Monday, October 13, 2008

Where Do You Run To?

We lived for a while near Brechin, Scotland. It's what the British folks call a "cathedral city." If you have a cathedral then you're a city; otherwise, you're just a town! Brechin is small enough that if it weren't for their cathedral you'd debate whether they had crossed from village to town let alone reached city. What makes their cathedral unique is that it incorporates an 11th century round tower into it's construction. Standing there looking at it really brought home to me the meaning of Proverbs 18:10, which says:

The name of the LORD is a strong tower;
the righteous run to it and are safe.

While this particular tower came rather late in the game we were told that the original idea behind a castle was simply as a place of refuge to flee to when a threat presented itself. You went inside and locked the door behind you and hopefully you had stored enough supplies to hold you until the threat got bored and went away.

But a "strong tower" has another side to it... In 2 Corinthians 10:4-5, Paul writes:

The weapons we fight with are not the weapons of the world. On the contrary, they have divine power to demolish strongholds. We demolish arguments and every pretension that sets itself up against the knowledge of God, and we take captive every thought to make it obedient to Christ.

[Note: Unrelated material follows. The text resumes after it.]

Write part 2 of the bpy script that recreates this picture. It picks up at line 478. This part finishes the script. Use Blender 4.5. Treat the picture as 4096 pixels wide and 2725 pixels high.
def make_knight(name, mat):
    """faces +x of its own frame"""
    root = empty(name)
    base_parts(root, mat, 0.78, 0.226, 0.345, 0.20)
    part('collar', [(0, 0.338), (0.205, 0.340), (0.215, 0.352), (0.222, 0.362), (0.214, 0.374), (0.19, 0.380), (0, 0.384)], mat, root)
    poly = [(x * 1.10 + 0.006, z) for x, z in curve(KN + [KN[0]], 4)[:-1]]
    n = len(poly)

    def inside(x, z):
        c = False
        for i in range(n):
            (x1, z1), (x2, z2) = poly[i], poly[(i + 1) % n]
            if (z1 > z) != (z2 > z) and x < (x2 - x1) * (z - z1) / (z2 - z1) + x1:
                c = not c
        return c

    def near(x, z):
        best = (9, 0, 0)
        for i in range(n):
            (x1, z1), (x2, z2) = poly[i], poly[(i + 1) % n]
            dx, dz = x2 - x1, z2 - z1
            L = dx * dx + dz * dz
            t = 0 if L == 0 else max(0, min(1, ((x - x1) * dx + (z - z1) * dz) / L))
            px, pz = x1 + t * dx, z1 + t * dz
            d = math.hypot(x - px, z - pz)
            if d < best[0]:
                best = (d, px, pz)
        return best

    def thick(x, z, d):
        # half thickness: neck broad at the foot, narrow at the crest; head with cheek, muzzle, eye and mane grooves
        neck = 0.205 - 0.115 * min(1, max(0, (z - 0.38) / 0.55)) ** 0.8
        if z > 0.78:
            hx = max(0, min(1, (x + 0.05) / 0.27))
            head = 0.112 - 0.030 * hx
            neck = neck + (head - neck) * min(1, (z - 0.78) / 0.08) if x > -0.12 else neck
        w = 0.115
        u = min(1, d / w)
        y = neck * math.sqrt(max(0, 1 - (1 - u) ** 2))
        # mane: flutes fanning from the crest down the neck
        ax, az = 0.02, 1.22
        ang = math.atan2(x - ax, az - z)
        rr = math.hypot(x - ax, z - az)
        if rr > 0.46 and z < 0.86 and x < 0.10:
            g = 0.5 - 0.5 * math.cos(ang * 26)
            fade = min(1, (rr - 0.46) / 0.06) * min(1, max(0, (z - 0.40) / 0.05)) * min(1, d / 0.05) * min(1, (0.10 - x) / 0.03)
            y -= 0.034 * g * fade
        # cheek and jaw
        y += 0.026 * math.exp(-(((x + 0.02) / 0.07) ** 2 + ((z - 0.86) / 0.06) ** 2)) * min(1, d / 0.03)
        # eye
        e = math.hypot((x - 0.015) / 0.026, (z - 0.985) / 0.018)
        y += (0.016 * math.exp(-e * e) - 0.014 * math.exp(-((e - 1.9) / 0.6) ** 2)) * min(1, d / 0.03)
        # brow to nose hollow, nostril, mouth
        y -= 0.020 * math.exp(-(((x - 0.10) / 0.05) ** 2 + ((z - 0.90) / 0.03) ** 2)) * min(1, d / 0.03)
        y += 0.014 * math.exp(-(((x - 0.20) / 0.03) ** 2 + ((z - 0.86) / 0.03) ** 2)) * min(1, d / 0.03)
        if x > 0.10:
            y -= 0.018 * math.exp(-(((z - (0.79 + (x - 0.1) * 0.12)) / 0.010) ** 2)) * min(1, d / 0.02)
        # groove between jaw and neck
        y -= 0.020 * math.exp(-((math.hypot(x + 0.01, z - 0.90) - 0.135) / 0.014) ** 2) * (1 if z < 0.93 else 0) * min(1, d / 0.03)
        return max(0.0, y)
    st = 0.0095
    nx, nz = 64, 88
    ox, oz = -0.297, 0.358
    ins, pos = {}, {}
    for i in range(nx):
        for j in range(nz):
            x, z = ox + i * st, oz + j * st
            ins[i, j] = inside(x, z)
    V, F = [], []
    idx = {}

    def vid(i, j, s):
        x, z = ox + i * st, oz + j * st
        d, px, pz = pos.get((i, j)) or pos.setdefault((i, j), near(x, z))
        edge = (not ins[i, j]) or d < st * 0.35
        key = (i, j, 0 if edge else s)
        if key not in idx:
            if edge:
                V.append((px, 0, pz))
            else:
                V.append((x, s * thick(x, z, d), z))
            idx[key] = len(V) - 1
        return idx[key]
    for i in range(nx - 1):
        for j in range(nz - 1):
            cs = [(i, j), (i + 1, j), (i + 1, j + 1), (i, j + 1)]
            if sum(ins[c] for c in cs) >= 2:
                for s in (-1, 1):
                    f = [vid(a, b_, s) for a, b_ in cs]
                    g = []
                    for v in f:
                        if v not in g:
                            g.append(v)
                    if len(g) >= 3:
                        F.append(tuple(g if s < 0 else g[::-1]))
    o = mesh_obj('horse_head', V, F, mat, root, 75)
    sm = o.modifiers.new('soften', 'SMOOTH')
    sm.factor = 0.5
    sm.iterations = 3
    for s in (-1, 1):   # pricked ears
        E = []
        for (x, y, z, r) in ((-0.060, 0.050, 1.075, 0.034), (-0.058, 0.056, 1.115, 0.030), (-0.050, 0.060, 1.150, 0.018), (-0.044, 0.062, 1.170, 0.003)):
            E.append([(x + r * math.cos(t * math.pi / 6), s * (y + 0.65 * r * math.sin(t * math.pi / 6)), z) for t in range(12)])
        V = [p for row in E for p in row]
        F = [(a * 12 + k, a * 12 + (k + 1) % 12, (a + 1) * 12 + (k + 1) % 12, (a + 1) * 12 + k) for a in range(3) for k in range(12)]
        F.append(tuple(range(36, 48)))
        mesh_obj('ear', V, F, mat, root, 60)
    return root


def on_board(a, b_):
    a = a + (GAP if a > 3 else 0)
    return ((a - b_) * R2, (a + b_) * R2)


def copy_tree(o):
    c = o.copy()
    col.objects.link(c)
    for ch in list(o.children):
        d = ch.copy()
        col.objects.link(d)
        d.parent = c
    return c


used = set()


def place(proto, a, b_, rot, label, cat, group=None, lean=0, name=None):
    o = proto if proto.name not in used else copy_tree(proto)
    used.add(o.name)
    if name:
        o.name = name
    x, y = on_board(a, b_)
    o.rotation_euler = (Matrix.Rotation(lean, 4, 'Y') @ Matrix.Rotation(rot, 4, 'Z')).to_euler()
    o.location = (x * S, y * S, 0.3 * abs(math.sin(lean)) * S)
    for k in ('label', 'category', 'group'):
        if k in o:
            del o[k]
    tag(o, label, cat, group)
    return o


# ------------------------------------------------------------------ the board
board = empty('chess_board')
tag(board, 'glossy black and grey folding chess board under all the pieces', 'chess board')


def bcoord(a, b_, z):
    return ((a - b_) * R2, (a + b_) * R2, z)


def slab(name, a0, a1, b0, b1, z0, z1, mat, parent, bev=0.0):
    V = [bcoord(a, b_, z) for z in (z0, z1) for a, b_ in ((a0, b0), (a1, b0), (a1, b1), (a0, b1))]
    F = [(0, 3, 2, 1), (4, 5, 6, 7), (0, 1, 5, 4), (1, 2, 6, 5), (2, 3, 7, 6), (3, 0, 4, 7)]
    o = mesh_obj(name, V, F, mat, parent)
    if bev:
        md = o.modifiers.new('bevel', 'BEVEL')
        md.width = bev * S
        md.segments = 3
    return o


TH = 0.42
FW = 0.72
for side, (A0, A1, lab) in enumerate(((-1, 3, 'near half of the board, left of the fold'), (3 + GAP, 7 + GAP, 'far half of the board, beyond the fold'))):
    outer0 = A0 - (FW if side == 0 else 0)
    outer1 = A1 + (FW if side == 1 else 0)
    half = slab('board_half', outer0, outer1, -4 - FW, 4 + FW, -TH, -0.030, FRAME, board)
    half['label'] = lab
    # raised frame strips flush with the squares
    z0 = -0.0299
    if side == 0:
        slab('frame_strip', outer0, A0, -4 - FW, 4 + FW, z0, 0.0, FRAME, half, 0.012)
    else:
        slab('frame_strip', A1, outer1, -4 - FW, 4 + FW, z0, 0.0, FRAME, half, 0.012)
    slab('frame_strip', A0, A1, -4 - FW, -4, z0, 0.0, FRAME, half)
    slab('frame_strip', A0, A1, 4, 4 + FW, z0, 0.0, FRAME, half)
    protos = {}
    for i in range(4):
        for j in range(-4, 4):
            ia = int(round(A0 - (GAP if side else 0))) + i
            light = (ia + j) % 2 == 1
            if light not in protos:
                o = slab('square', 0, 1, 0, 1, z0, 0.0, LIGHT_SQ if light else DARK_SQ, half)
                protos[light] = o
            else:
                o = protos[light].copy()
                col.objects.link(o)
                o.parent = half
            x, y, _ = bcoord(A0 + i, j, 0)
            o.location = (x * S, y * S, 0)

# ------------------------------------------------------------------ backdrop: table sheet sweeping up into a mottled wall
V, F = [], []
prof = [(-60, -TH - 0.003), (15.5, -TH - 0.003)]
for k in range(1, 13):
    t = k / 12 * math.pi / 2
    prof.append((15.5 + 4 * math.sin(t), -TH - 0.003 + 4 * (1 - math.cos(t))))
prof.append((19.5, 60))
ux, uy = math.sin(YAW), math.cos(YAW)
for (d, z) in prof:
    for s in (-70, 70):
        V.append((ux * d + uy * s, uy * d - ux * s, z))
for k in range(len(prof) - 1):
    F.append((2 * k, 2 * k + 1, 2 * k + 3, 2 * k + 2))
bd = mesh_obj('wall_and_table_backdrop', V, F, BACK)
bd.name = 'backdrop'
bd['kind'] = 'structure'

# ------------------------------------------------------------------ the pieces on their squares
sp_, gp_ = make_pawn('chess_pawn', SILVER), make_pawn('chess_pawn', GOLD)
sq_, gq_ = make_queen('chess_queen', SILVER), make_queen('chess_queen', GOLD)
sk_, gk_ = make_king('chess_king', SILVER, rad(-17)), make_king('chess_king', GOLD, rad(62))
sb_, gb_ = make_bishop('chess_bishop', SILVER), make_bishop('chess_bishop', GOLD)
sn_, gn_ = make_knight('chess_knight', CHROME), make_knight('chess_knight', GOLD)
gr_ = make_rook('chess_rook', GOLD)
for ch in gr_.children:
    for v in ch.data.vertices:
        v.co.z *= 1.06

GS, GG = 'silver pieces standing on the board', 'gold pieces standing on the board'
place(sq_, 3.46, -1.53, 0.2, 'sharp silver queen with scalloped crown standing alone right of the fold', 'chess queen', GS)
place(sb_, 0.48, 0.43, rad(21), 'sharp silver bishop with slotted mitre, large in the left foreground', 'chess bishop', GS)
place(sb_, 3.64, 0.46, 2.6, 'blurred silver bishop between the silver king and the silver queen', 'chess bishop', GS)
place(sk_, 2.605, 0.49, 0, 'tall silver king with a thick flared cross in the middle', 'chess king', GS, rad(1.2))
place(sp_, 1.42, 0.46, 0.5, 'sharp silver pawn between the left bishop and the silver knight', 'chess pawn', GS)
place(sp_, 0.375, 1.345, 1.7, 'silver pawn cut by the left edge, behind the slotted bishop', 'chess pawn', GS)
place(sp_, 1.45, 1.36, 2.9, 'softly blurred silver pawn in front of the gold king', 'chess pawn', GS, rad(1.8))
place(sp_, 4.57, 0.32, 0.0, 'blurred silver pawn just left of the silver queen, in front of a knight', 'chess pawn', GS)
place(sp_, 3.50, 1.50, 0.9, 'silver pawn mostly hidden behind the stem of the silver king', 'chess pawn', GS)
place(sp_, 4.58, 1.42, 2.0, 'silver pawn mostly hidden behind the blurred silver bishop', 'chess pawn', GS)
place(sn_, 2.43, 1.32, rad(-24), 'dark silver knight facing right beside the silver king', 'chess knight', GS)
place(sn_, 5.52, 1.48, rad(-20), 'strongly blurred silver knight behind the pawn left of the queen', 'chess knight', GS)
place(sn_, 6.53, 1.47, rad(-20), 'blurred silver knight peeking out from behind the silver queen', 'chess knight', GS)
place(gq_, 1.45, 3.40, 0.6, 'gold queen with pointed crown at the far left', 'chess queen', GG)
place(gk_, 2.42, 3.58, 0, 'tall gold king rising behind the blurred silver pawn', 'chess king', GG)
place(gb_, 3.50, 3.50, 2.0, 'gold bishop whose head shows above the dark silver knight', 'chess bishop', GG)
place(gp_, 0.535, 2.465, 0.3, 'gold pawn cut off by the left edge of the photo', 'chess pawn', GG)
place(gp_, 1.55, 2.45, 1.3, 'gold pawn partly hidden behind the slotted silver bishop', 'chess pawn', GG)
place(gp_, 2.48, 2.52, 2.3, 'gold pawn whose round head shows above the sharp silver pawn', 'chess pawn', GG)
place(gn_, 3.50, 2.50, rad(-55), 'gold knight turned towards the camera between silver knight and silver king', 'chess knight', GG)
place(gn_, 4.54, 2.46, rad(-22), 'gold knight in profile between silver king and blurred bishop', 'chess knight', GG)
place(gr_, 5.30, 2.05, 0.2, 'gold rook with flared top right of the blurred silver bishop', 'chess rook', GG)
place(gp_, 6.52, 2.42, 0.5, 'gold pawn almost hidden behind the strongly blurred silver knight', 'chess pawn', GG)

Stonghold is another name for one of these towers of refuge. Paul's highlighting our tendency to find places to go besides turning to God. Old habits die hard and when there's trouble it's so easy to turn to old (inadequate) solutions-those places that we're used to turning before we turned to God. Paul's point is that those things (arguments and pretensions, he calls them) stand between us and realizing who God really is and just what He's able to do.

What would happen if instead of reacting--doing that first thing that comes to mind--we'd pause long enough to take captive every thought to make it obedient to Christ? That is, what if we'd go to a real place of safety and peace?